Police use of Tasers justified in ten incidents involving use of weapons

Published Date: 06.05.2015

The Police Ombudsman has published his findings into ten incidents during which Tasers were fired by police officers between July 2012 and June last year.

Dr Michael Maguire found that the use of Taser had on each occasion been lawful , proportionate and necessary given the risks faced by officers and the danger posed to members of the public.

All of the incidents involved the use of weapons by people who were either harming themselves or had attacked or threatened to assault police officers or others.

The weapons used during the incidents ranged from knives, iron bars and a wine bottle, to a kettle bell weight and an antique sword. Police also dealt with a report suggesting that a member of the public had access to a crossbow.

All discharges of police firearms in Northern Ireland, including Tasers, are referred by police to the Police Ombudsman’s Office for independent investigation. 

The first incident happened in west Belfast on 15 July 2012, when Taser was used against a man who had locked himself in a bedroom and had a knife to his throat.

On 5 August 2012, police responded to reports that a man with a hammer was assaulting people in a street in east Belfast. Members of the public told officers that the man might also have a knife and access to a crossbow.

Taser was used when the man, who appeared to be under the influence of drink or drugs, reached into a pocket, causing officers concern he was reaching for a knife. 

On 23 January 2013, officers used Taser against a man who had threatened members of the public with a knife in west Belfast, and was later found barricaded in a flat with a knife held to his throat.

Taser was again used in north Belfast on 14 May 2013 when officers were attacked by a group of youths armed with iron bars and a knife.

Police were called to an incident in Dundonald on 3 October 2013 by a woman who reported that her husband was drunk, had a knife and was going to kill himself. Taser was used when the man moved the knife towards his throat.

On 16 October 2013, Taser was used in Glengormley  to stop a man cutting his throat with a sharp instrument, and 10 days later it was used against an 18-year-old in north Belfast after he used a knife to threaten to kill officers and himself.

On 19 March 2014, Taser was used against a man in east Belfast who had sliced his wrist and appeared ready to cut more deeply into the wound. The officer who fired the Taser said he had done so as he believed the wound to be life-threatening.

Taser was also used in Dundonald on 28 April 2014 against a man who at one stage had threatened police with an antique sword and who used shards of broken crockery to cut and stab his hands, neck and face.

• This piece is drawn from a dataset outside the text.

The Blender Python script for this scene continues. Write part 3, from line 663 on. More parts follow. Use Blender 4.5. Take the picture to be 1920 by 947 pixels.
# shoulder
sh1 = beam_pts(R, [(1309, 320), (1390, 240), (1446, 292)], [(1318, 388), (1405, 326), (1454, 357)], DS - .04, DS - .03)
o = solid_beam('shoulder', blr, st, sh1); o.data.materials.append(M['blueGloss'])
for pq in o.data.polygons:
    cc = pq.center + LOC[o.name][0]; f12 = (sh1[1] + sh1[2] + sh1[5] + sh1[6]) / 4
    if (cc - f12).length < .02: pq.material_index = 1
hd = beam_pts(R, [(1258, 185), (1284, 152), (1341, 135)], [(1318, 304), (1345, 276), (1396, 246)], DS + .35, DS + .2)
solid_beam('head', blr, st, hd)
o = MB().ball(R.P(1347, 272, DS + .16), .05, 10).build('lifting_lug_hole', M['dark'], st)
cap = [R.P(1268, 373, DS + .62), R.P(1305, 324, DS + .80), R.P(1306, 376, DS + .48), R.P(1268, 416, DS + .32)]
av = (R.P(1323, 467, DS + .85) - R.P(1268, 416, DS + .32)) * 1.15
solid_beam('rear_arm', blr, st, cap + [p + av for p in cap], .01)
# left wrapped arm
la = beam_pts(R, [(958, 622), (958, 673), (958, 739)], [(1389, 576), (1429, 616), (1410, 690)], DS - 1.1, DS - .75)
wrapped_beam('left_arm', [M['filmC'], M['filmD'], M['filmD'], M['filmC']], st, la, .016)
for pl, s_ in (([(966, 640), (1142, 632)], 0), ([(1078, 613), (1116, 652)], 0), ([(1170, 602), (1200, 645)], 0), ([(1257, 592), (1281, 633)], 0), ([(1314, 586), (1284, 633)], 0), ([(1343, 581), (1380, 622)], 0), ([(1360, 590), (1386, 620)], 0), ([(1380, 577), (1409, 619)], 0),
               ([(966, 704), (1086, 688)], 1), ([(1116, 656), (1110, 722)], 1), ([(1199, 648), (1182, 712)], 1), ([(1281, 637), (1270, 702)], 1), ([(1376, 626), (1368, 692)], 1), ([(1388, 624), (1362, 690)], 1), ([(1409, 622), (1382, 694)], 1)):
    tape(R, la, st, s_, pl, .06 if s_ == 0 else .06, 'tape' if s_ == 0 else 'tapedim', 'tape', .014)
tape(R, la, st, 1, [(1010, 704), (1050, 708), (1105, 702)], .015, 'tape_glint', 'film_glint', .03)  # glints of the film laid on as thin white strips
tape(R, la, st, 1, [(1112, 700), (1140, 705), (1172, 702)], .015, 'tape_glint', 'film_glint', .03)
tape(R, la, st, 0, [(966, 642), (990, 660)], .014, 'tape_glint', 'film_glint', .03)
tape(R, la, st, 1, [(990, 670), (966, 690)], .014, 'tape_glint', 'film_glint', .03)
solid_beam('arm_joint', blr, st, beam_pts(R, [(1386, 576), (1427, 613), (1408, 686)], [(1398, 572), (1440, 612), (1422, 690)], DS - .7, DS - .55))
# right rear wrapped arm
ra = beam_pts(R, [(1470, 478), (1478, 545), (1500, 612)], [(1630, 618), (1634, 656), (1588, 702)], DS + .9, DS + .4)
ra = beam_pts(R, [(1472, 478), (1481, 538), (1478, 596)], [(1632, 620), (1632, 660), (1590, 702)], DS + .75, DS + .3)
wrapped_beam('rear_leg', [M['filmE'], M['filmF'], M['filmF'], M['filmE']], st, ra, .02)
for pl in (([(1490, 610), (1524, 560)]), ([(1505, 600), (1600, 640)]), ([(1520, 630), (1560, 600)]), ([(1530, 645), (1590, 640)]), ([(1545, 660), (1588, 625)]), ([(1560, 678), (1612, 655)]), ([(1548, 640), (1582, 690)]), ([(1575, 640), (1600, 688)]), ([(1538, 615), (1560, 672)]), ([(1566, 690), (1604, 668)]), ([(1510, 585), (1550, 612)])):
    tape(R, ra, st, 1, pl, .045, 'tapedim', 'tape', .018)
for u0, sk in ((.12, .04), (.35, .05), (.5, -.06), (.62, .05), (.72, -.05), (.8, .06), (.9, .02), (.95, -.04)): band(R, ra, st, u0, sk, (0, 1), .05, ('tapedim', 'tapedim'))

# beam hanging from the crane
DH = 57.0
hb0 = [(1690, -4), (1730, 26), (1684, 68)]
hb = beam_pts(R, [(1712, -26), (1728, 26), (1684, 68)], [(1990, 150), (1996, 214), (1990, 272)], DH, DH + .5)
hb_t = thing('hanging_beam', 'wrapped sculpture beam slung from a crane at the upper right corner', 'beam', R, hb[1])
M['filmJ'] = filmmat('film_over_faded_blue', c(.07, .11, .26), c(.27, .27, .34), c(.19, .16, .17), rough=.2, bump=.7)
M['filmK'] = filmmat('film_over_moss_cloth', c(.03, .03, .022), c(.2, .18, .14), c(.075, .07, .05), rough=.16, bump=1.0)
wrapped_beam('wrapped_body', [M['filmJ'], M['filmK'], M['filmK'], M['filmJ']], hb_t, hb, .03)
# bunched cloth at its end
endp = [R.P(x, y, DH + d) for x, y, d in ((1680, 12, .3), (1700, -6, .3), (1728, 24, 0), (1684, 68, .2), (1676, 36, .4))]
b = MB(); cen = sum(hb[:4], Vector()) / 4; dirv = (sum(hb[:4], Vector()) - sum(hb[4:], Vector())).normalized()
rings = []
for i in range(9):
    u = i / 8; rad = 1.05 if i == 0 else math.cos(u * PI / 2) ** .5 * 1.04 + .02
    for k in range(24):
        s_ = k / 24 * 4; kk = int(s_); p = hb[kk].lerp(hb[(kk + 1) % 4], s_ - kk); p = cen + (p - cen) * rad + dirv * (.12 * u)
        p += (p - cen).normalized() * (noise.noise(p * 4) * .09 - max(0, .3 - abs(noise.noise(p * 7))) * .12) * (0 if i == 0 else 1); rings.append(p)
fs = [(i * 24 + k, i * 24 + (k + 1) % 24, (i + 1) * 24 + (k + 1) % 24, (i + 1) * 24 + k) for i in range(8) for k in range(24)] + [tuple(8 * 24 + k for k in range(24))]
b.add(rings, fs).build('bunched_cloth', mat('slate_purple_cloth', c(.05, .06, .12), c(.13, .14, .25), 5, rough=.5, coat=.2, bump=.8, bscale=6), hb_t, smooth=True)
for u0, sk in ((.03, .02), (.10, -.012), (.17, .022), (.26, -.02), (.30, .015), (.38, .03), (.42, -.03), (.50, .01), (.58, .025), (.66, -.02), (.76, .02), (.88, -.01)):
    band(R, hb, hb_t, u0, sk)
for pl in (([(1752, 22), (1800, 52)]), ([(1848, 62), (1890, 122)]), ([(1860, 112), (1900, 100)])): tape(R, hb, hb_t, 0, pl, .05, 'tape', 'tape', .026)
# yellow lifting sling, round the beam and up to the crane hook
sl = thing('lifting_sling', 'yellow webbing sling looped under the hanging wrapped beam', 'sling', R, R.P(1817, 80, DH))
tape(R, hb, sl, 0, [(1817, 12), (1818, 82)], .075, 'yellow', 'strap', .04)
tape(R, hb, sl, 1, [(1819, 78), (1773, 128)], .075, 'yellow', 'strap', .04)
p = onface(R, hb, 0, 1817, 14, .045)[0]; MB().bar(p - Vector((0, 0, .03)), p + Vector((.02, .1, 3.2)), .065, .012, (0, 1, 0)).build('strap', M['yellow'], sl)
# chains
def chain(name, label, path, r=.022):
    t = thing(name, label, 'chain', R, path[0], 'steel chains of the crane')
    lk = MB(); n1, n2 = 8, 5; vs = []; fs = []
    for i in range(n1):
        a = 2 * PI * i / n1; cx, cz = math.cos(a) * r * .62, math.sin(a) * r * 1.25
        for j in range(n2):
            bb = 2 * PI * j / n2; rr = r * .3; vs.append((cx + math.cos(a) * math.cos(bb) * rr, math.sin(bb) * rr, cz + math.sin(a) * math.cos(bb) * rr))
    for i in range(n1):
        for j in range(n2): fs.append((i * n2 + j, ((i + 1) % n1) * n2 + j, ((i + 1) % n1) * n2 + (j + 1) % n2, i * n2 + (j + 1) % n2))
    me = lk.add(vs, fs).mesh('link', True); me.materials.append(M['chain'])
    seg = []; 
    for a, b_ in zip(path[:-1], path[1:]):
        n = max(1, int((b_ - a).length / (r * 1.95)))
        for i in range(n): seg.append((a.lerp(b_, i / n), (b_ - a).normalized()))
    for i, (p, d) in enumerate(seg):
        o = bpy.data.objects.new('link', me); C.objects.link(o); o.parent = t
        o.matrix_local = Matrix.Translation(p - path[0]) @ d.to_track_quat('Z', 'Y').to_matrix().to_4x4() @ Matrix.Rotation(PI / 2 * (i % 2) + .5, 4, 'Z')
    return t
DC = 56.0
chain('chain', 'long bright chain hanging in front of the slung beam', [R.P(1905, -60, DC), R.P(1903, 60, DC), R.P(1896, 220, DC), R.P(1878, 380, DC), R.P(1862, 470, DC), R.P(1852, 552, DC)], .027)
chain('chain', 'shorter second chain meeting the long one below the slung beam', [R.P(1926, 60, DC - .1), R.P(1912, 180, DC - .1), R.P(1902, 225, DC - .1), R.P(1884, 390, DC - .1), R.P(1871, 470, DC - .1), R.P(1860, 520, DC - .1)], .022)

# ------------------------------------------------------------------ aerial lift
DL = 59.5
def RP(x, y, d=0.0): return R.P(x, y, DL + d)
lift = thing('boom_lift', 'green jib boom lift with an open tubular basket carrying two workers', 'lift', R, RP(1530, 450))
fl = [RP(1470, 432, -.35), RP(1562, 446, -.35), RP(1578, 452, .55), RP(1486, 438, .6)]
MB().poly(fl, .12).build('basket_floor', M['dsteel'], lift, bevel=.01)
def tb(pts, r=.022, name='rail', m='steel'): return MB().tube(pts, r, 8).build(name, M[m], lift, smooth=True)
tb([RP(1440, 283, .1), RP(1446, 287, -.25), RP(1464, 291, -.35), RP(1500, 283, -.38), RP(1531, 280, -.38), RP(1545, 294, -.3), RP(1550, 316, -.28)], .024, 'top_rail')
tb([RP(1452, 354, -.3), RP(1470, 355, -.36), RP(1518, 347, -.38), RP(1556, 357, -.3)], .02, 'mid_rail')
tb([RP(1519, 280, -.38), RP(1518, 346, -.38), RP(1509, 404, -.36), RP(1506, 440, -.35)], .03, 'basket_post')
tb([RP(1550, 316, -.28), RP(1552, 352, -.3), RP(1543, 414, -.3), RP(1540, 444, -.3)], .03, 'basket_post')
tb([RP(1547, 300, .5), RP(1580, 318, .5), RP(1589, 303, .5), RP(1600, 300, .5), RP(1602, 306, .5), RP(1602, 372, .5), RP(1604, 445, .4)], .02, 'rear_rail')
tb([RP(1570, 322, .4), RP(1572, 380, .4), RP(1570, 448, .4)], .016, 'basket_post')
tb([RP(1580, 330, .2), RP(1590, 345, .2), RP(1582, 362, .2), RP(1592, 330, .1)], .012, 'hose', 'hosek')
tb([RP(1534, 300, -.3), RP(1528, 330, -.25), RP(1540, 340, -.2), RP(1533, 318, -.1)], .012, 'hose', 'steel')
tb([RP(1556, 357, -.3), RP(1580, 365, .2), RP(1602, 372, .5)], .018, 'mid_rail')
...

In Carrickfergus on 15 June 2014, officers Tasered a man who attacked them with a kettle bell weight in one hand and a wine bottle in the other, after they responded to reports of a man acting aggressively and attempting to gain entry to a property.

Dr Maguire found that all the officers who fired Taser during these incidents had been properly trained and authorised to do so.

The ten incidents were not the only use of Taser by police during this period – some have previously been reported on by the Police Ombudsman, and other reports will be issued in the near future.